Founders Library at Howard University (Derek E. Morton/Wikimedia Commons)

The nation’s leading historic preservation groups have just announced a pilot program to plan care for cultural resources at up to eight Historically Black Colleges and Universities (HBCUs).

The Cultural Heritage Stewardship Initiative will give the selected HBCUs financial and technical resources to support cultural stewardship plans at each campus to preserve buildings and landscapes.

Many buildings at HBCUs were designed by African-American architects, but these buildings often don’t get needed funding for maintenance. This issue has been on preservationists’ radars for some time: the National Trust for Historic Preservation, one of the initiative’s partners, named HBCUs as a whole as one of America’s 11 Most Endangered Historic Places back in 1998. The Trust will pay for up to six preservation efforts for individual buildings and two whole-campus preservation plans during the pilot. To support these efforts, the stewardship initiative will develop a maintenance infrastructure by giving money to schools to hire preservation consultants.

There’s a social infrastructure component, as well: plans call for brokering new relationships between HBCU boards of trustees, presidents, and campus facilities departments, as well as engaging the schools’ design and preservation students along with Black design professionals in support of a more diverse and inclusive design field.

In addition to the Trust, partners in the $1 million Cultural Heritage Stewardship Initiative include the African American Cultural Heritage Action Fund, the National Endowment for the Humanities, the Ford FoundationThe JPB Foundation, the J.M. Kaplan Fund, and The Executive Leadership Council. Grant applications open this fall.

Leadership at Howard University, Morgan State University, and the University of Virginia serve on the advisory committee. Joining them are preservation architect Arthur J. Clement; Michael Marshall of Washington, D.C–based Michael Marshall Design; Nakita Reed of Quinn Evans; Cultural Landscape Group director Robert Z. Melnick; and Jack Pyburn, principal at Lorde Aeck Sargent.
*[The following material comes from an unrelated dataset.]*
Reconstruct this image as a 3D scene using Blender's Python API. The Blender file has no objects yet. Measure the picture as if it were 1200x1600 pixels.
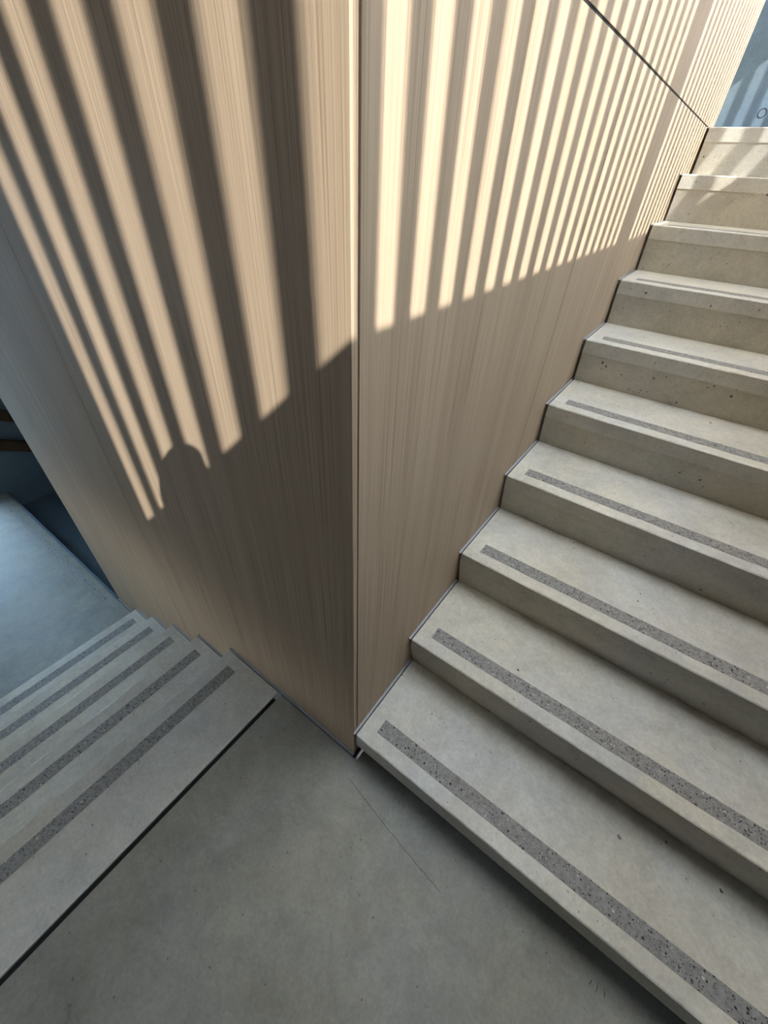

The first HBCUs were founded in Ohio and Pennsylvania before the Civil War to educate Black people who were mostly barred via racial discrimination from existing colleges and universities. During post–Civil War Reconstruction, many more HBCUs were founded in the South. Today, there are 105 HBCUs in the United States. The acronym was applied to schools that serve predominately Black students following the passage of the Higher Education Act of 1965, which expanded federal funding to higher education.